◆ WHAT YOU HAVE TO DO ◆
Please write out the material below exactly as given.
:::
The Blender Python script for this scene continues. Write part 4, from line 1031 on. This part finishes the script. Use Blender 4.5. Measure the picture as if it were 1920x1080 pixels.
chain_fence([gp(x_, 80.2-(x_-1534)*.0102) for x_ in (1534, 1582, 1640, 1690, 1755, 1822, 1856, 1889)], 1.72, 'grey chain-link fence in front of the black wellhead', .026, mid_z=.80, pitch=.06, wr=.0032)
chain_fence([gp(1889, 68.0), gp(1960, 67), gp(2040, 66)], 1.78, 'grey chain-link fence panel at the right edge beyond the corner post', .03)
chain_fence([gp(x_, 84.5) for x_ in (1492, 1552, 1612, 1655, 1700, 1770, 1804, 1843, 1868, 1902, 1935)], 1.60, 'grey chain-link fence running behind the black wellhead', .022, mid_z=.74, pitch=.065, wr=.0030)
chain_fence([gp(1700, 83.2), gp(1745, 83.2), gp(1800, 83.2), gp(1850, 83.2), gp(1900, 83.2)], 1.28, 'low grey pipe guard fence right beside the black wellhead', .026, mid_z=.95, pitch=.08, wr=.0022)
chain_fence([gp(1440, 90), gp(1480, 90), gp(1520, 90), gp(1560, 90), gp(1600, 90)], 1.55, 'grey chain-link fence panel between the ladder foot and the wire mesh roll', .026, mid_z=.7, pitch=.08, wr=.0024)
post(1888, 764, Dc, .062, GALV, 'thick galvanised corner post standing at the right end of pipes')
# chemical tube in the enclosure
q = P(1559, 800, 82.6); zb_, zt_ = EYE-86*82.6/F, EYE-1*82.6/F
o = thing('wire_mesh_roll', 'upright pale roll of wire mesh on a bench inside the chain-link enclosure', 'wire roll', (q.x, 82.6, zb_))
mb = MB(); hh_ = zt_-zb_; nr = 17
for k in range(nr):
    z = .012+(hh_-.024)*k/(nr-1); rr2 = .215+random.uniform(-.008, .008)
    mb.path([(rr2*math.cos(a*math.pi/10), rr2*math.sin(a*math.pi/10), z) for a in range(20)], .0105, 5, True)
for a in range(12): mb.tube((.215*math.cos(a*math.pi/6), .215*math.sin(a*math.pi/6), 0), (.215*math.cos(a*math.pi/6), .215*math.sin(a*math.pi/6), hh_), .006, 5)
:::
◆ THE ANSWER ◆
The Blender Python script for this scene continues. Write part 4, from line 1031 on. This part finishes the script. Use Blender 4.5. Measure the picture as if it were 1920x1080 pixels.
chain_fence([gp(x_, 80.2-(x_-1534)*.0102) for x_ in (1534, 1582, 1640, 1690, 1755, 1822, 1856, 1889)], 1.72, 'grey chain-link fence in front of the black wellhead', .026, mid_z=.80, pitch=.06, wr=.0032)
chain_fence([gp(1889, 68.0), gp(1960, 67), gp(2040, 66)], 1.78, 'grey chain-link fence panel at the right edge beyond the corner post', .03)
chain_fence([gp(x_, 84.5) for x_ in (1492, 1552, 1612, 1655, 1700, 1770, 1804, 1843, 1868, 1902, 1935)], 1.60, 'grey chain-link fence running behind the black wellhead', .022, mid_z=.74, pitch=.065, wr=.0030)
chain_fence([gp(1700, 83.2), gp(1745, 83.2), gp(1800, 83.2), gp(1850, 83.2), gp(1900, 83.2)], 1.28, 'low grey pipe guard fence right beside the black wellhead', .026, mid_z=.95, pitch=.08, wr=.0022)
chain_fence([gp(1440, 90), gp(1480, 90), gp(1520, 90), gp(1560, 90), gp(1600, 90)], 1.55, 'grey chain-link fence panel between the ladder foot and the wire mesh roll', .026, mid_z=.7, pitch=.08, wr=.0024)
post(1888, 764, Dc, .062, GALV, 'thick galvanised corner post standing at the right end of pipes')
# chemical tube in the enclosure
q = P(1559, 800, 82.6); zb_, zt_ = EYE-86*82.6/F, EYE-1*82.6/F
o = thing('wire_mesh_roll', 'upright pale roll of wire mesh on a bench inside the chain-link enclosure', 'wire roll', (q.x, 82.6, zb_))
mb = MB(); hh_ = zt_-zb_; nr = 17
for k in range(nr):
    z = .012+(hh_-.024)*k/(nr-1); rr2 = .215+random.uniform(-.008, .008)
    mb.path([(rr2*math.cos(a*math.pi/10), rr2*math.sin(a*math.pi/10), z) for a in range(20)], .0105, 5, True)
for a in range(12): mb.tube((.215*math.cos(a*math.pi/6), .215*math.sin(a*math.pi/6), 0), (.215*math.cos(a*math.pi/6), .215*math.sin(a*math.pi/6), hh_), .006, 5)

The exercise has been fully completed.